Atatürk was a great Turk, a great personality who achieved a miracle at a time when the nation needed a miraculous salvation. He and his immediate successors naturally made some errors, perhaps very one.
Cutting the links of the modern republic with its imperial past and historic roots, going to extremes in the application of secularism (as if laicism was some sort of atheism), and emphasizing one section of society at the expense of the other (although it was Atatürk who underlined back in 1925 that this country is the common home of the Turks and the Kurds). But perhaps these errors are understandable considering the need for nation-building at that particular period of time.

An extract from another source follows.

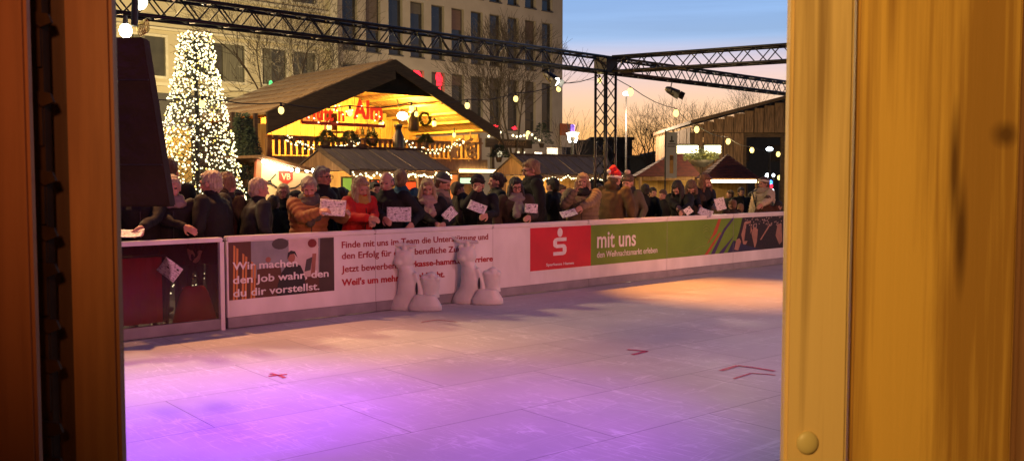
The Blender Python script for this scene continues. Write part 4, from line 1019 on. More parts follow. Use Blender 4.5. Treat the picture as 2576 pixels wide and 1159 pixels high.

Just think of the political climate prevailing at the same time in Europe, a continent that Atatürk firmly believed Turkey was a part of.
He was a great soldier and a greater statesman. But he died on Nov. 10, 1938. Turkey should have moved on. Indeed it has done, although some still remain frozen on that sad day. Those who believe they are Kemalists just because they wear a silver or gold-coated silhouette of the great leader on their lapels do far worse to the image and reputation of Atatürk than those who honestly criticized him.
He was such a great leader - or his successors were so bad - that the nation still misses him 77 years after his trip to eternity. This fact alone makes one feel proud that this nation raised an Atatürk.